Reproduce each line exactly, including spacing and punctuation.

-- START OF Supplied information --

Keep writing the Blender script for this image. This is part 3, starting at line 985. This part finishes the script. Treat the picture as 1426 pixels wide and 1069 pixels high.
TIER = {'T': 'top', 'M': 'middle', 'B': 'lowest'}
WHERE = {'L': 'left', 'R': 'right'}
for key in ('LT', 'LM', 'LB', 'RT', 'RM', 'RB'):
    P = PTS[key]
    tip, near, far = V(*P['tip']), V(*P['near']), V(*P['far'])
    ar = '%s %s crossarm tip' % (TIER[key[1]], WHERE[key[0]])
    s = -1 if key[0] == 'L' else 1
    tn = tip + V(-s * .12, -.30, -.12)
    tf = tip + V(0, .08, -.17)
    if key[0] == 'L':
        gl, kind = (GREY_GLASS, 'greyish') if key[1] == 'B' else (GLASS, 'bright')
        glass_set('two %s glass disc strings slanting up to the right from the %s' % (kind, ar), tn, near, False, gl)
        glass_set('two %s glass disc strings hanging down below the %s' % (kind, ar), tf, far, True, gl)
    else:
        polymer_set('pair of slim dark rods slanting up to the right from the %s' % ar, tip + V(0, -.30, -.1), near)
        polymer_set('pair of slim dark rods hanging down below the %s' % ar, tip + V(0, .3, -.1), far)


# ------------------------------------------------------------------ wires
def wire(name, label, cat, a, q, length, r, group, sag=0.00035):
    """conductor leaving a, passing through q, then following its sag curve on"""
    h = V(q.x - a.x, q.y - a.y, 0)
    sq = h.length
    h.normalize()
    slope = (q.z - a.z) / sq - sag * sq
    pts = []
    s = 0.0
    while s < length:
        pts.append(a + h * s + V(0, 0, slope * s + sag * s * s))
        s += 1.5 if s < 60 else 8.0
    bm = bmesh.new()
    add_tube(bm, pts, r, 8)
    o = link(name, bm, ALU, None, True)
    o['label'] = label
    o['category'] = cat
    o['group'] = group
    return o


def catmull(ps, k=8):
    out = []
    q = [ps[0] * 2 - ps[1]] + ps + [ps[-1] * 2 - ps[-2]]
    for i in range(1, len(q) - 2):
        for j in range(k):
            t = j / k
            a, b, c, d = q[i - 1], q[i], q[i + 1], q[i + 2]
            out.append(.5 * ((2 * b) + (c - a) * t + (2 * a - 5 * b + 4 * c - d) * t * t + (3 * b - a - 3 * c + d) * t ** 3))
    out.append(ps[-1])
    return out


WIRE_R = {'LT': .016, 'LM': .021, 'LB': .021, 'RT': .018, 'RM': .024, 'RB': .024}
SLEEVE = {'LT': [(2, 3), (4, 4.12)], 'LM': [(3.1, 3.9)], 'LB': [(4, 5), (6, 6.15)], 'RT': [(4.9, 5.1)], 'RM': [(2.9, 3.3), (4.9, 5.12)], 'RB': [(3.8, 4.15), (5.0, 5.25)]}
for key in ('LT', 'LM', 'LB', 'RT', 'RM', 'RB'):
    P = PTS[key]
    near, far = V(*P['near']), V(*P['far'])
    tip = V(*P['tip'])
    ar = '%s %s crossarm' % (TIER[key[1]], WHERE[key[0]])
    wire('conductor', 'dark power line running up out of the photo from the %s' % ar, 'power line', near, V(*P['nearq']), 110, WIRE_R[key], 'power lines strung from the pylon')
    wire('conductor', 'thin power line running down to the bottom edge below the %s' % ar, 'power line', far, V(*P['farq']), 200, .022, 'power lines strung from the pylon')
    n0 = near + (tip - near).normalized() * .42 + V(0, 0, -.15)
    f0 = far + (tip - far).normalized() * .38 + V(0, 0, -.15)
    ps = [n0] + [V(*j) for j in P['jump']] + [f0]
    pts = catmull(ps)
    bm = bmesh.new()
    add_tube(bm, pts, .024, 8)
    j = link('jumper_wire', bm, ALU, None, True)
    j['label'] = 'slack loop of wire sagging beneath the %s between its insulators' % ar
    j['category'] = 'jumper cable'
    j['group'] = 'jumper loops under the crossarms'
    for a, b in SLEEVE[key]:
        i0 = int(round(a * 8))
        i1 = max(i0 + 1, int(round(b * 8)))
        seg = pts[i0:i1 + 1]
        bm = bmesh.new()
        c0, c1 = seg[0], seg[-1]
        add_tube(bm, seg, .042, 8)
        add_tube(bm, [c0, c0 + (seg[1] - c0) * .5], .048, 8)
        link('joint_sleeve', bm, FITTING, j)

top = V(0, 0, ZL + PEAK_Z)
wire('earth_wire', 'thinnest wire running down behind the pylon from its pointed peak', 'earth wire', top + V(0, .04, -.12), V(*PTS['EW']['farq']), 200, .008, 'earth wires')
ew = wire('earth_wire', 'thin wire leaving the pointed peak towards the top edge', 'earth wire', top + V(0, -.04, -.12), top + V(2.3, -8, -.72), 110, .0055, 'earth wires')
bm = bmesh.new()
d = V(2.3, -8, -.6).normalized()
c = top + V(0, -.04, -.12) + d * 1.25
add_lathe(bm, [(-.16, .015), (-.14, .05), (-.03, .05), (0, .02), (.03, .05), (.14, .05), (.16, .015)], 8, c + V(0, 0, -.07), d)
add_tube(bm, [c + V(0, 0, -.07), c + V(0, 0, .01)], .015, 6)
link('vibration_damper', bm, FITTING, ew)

-- END OF Supplied information --

:: Task answer ::
Keep writing the Blender script for this image. This is part 3, starting at line 985. This part finishes the script. Treat the picture as 1426 pixels wide and 1069 pixels high.
TIER = {'T': 'top', 'M': 'middle', 'B': 'lowest'}
WHERE = {'L': 'left', 'R': 'right'}
for key in ('LT', 'LM', 'LB', 'RT', 'RM', 'RB'):
    P = PTS[key]
    tip, near, far = V(*P['tip']), V(*P['near']), V(*P['far'])
    ar = '%s %s crossarm tip' % (TIER[key[1]], WHERE[key[0]])
    s = -1 if key[0] == 'L' else 1
    tn = tip + V(-s * .12, -.30, -.12)
    tf = tip + V(0, .08, -.17)
    if key[0] == 'L':
        gl, kind = (GREY_GLASS, 'greyish') if key[1] == 'B' else (GLASS, 'bright')
        glass_set('two %s glass disc strings slanting up to the right from the %s' % (kind, ar), tn, near, False, gl)
        glass_set('two %s glass disc strings hanging down below the %s' % (kind, ar), tf, far, True, gl)
    else:
        polymer_set('pair of slim dark rods slanting up to the right from the %s' % ar, tip + V(0, -.30, -.1), near)
        polymer_set('pair of slim dark rods hanging down below the %s' % ar, tip + V(0, .3, -.1), far)


# ------------------------------------------------------------------ wires
def wire(name, label, cat, a, q, length, r, group, sag=0.00035):
    """conductor leaving a, passing through q, then following its sag curve on"""
    h = V(q.x - a.x, q.y - a.y, 0)
    sq = h.length
    h.normalize()
    slope = (q.z - a.z) / sq - sag * sq
    pts = []
    s = 0.0
    while s < length:
        pts.append(a + h * s + V(0, 0, slope * s + sag * s * s))
        s += 1.5 if s < 60 else 8.0
    bm = bmesh.new()
    add_tube(bm, pts, r, 8)
    o = link(name, bm, ALU, None, True)
    o['label'] = label
    o['category'] = cat
    o['group'] = group
    return o


def catmull(ps, k=8):
    out = []
    q = [ps[0] * 2 - ps[1]] + ps + [ps[-1] * 2 - ps[-2]]
    for i in range(1, len(q) - 2):
        for j in range(k):
            t = j / k
            a, b, c, d = q[i - 1], q[i], q[i + 1], q[i + 2]
            out.append(.5 * ((2 * b) + (c - a) * t + (2 * a - 5 * b + 4 * c - d) * t * t + (3 * b - a - 3 * c + d) * t ** 3))
    out.append(ps[-1])
    return out


WIRE_R = {'LT': .016, 'LM': .021, 'LB': .021, 'RT': .018, 'RM': .024, 'RB': .024}
SLEEVE = {'LT': [(2, 3), (4, 4.12)], 'LM': [(3.1, 3.9)], 'LB': [(4, 5), (6, 6.15)], 'RT': [(4.9, 5.1)], 'RM': [(2.9, 3.3), (4.9, 5.12)], 'RB': [(3.8, 4.15), (5.0, 5.25)]}
for key in ('LT', 'LM', 'LB', 'RT', 'RM', 'RB'):
    P = PTS[key]
    near, far = V(*P['near']), V(*P['far'])
    tip = V(*P['tip'])
    ar = '%s %s crossarm' % (TIER[key[1]], WHERE[key[0]])
    wire('conductor', 'dark power line running up out of the photo from the %s' % ar, 'power line', near, V(*P['nearq']), 110, WIRE_R[key], 'power lines strung from the pylon')
    wire('conductor', 'thin power line running down to the bottom edge below the %s' % ar, 'power line', far, V(*P['farq']), 200, .022, 'power lines strung from the pylon')
    n0 = near + (tip - near).normalized() * .42 + V(0, 0, -.15)
    f0 = far + (tip - far).normalized() * .38 + V(0, 0, -.15)
    ps = [n0] + [V(*j) for j in P['jump']] + [f0]
    pts = catmull(ps)
    bm = bmesh.new()
    add_tube(bm, pts, .024, 8)
    j = link('jumper_wire', bm, ALU, None, True)
    j['label'] = 'slack loop of wire sagging beneath the %s between its insulators' % ar
    j['category'] = 'jumper cable'
    j['group'] = 'jumper loops under the crossarms'
    for a, b in SLEEVE[key]:
        i0 = int(round(a * 8))
        i1 = max(i0 + 1, int(round(b * 8)))
        seg = pts[i0:i1 + 1]
        bm = bmesh.new()
        c0, c1 = seg[0], seg[-1]
        add_tube(bm, seg, .042, 8)
        add_tube(bm, [c0, c0 + (seg[1] - c0) * .5], .048, 8)
        link('joint_sleeve', bm, FITTING, j)

top = V(0, 0, ZL + PEAK_Z)
wire('earth_wire', 'thinnest wire running down behind the pylon from its pointed peak', 'earth wire', top + V(0, .04, -.12), V(*PTS['EW']['farq']), 200, .008, 'earth wires')
ew = wire('earth_wire', 'thin wire leaving the pointed peak towards the top edge', 'earth wire', top + V(0, -.04, -.12), top + V(2.3, -8, -.72), 110, .0055, 'earth wires')
bm = bmesh.new()
d = V(2.3, -8, -.6).normalized()
c = top + V(0, -.04, -.12) + d * 1.25
add_lathe(bm, [(-.16, .015), (-.14, .05), (-.03, .05), (0, .02), (.03, .05), (.14, .05), (.16, .015)], 8, c + V(0, 0, -.07), d)
add_tube(bm, [c + V(0, 0, -.07), c + V(0, 0, .01)], .015, 6)
link('vibration_damper', bm, FITTING, ew)